When the name of a sponsor is removed from the race, the period between one sponsor moving its advertising to a new port of call and the new sponsor signing on the dotted line, what is the name of the 2-mile 5-furlong chase at Cheltenham in November or the 3-mile 2-furlong chase at Newbury in December? In that period of hiatus does the race even exist?
The Grand National, for example, has existed as a fully functioning and solid concept since 1839 when Lottery galloped and jumped his way to immortality. Randox Health can sponsor the race, as John Smiths and Crabbies did before them but they cannot assume ownership of it, and when the present contract with Randox Health expires the Grand National will remain as steadfast and as real as life itself in the Racing Calendar.

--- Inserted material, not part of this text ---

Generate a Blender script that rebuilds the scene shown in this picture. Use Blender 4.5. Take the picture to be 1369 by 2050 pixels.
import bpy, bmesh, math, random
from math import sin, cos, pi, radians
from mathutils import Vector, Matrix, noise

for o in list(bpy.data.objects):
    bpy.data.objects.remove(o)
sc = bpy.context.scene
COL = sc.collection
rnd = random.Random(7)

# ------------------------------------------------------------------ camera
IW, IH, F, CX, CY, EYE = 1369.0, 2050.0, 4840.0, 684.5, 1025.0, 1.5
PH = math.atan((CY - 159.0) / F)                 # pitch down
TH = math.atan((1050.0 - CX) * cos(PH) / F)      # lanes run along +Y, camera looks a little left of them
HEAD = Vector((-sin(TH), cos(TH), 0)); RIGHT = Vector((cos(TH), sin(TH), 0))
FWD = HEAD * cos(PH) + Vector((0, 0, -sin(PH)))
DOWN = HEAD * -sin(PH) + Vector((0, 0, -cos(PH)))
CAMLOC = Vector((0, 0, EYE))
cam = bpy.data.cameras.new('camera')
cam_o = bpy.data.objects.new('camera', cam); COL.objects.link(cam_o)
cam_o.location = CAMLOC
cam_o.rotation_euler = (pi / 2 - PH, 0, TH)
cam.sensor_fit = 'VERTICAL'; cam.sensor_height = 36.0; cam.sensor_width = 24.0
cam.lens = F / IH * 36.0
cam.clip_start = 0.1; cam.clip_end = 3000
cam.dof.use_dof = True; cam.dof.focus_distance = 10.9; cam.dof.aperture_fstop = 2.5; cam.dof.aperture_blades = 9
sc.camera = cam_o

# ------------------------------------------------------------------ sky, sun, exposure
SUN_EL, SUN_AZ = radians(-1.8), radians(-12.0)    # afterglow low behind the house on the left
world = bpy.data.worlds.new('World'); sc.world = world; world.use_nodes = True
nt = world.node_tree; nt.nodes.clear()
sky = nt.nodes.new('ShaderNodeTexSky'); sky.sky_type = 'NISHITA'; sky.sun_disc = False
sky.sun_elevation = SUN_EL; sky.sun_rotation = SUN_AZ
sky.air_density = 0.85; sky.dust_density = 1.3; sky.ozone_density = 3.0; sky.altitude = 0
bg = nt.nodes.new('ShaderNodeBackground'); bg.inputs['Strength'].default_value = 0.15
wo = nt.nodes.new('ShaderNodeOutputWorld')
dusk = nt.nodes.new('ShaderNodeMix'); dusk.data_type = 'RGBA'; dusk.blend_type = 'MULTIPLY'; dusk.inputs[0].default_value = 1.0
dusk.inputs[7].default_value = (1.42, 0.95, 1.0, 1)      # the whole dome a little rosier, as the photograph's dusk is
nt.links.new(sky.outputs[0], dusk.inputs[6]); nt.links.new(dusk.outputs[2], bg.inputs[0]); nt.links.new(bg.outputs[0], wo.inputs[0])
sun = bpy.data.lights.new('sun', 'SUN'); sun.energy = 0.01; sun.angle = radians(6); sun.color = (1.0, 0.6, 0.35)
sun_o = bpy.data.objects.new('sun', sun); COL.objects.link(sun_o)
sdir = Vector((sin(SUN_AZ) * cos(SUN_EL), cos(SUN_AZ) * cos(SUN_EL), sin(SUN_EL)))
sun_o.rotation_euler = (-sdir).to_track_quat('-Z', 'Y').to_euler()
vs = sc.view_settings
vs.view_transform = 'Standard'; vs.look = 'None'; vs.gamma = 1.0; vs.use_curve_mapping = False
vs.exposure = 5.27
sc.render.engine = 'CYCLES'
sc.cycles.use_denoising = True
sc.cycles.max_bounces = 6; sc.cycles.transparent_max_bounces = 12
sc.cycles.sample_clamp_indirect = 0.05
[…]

Our sport is unique in this country as its history is documented from the ‘pounding matches’ held in Clare, Galway and Roscommon, to the famous 1752 race between Mr.O’Callaghan and Mr.Blake from the church at Buttevant to the St.Leger church, to the race meetings of the present day. In that magnificent book ‘The History of Steeplechasing’ compiled by Seth-Smith, Willett, Mortimer and Lawrence, both the Whitbread Gold Cup and Hennessey play an important part in mapping the time-line of the development of steeplechasing. In 1971 when the book was revised the two races were an integral aspect of the season. Now they are both no more; regretted by all, I suspect. And while no amount of fine words can repay the debt we owe Colonel Whitbread and the Hennessey family for what their sponsorship and marketing has achieved for the sport, the lack of foresight by the Jockey Club and the racecourses in not giving the races a name that could be linked to the sponsor’s brand is an oversight still to be made right.
Why the Grand National is inviolable when it comes to altering its title (thankfully) steeplechases only a few degrees down the pecking order can be wholly consumed by a sponsor. Let’s for arguments sake place the Grand National at the top of the pecking order, with the Cheltenham Gold Cup second, the King George third and the race presently known as the Betfair Chase (I believed the Lancashire Chase is its registered name) fourth, the race at Newbury in December would be fifth and once upon the time the Sandown race would be sixth, though these days the Welsh and Scottish Nationals out-rank it, as I suspect many other races do. So the top three steeplechases cannot have their titles consumed by sponsorship but the fourth, fifth and sixth can. This is not the situation (again thankfully) with the flat.
It is all very well registering the official race title in the Racing Calendar but what good is that if the title is not allowed into general use. The 3-mile 5-furlong handicap at Sandown in April still gets referred to as ‘the Whitbread’, as the Ladbrokes Trophy will be referred to as the ‘Hennessey’ for years to come. As the 2-mile handicap hurdle at Newbury in February is thought of to this day as ‘the Schweppes’. I’m not knocking Ladbrokes. I have confidence that the race is in safe hands. They loved, cherished and saved the Grand National, and for that the sport will forever be in their debt. I just don’t understand why the fifth most significant steeplechase of the season cannot be named the Ladbrokes Newbury Steeplechase or some such title. Is it asking too much, if only for the sake of continuity and for the ease of those who compile the history of our sport, for our newsworthy races to have proper names and not to exist solely as a medium for corporate sponsorship?